Rusya, dünya gıda güvencesi ve tahıl piyasaları açısından
kritik önemdeki Karadeniz Tahıl Koridoru Anlaşması'na katılımını askıya
aldığını açıkladı. Kremlin sözcüsü Dmitry Peskov, “Anlaşmanın geçerliliği bugün
itibariyle sona ermiştir.” dedi. Moskova’nın anlaşmadan çekilmesinin, dünya
tahıl arzı konusundaki belirsizliği ve bölgedeki tansiyonu artırmasından endişe
ediliyor.
Dmitry Peskov, gazetecilere yaptığı açıklamada, Ukrayna tahılının güvenli bir şekilde dünya pazarlarına ulaştırılmasına imkan tanıyan anlaşmada Rusya'yı ilgilendiren şartların karşılanmadığını ifade ederek, anlaşmayı katılımlarını durdurduklarını söyledi.

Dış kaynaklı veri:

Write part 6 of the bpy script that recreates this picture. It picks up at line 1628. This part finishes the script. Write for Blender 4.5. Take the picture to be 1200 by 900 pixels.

Peskov, Rusya’nın şartlarının yerine getirilmesi halinde anlaşmaya geri döneceklerini de ekledi. Kremlin sözcüsü, “Anlaşmanın Rusya ile ilgili kısmı yerine getirilir getirilmez, Rus tarafı derhal bu anlaşmanın yeniden yürürlüğe konulmasına başlayacaktır.” dedi.
Moskova, en son mayıs ayında 60 günlüğüne uzatılan anlaşmaya katılımının devamı için öncelikle kendi tahıl ve gübre ihracatının önündeki engellerin kaldırılmasını istiyordu. Moskova ayrıca Rusya Tarım Bankası'nın (Rosselkhozbank) uluslararası bankacılık ödeme sistemi SWIFT'e yeniden kabul edilmesini, tarım makineleri ve parçaları tedarikinin yeniden başlatılmasını, sigortalar üzerindeki kısıtlamaların kaldırılmasını, Togliatti-Odesa amonyak boru hattının yeniden faaliyete geçirilmesini, gıda ve gübre ihracatında yer alan Rus şirketlerinin hesaplarındaki blokajın kaldırılmasını talep ediyordu.
Ukrayna, 22 Temmuz 2022'de Türkiye ve BM arabuluculuğunda imzalanan tahıl koridoru anlaşması kapsamında şimdiye dek 16,8 milyon tonu mısır ve 8,9 milyon tonu buğday olmak üzere 32,8 milyon ton tarımsal ürün ihraç etti. Ukrayna, savaştan önce ise çoğu Karadeniz üzerinden olmak üzere yılda yaklaşık 25-30 milyon ton mısır, 16-21 milyon ton buğday ihraç ediyordu.
GUTERRES: BEDELİNİ YÜZMİLYONLARCA İNSAN ÖDEYECEK
BM Genel Sekreteri Antonio Guterres, Rusya'nın anlaşmadan çekilmesinin sadece tahıl ve gübre ihracatını destekleyen ilgili anlaşmanın feshedilmesiyle sonuçlanmadığını belirtirken, aynı zamanda dünya çapında gıdaya erişim sorunu yaşayan insanlar üzerindeki etkisinden duyduğu endişeyi dile getirdi. "Nihayetinde bu anlaşmalara katılmak bir tercihtir. Ancak her yerde mücadele eden insanların ve gelişmekte olan ülkelerin başka seçeneği yok. Yüz milyonlarca insan açlıkla karşı karşıya ve tüketiciler küresel bir hayat pahalılığı kriziyle karşı karşıya. Bunun bedelini onlar ödeyecek." dedi.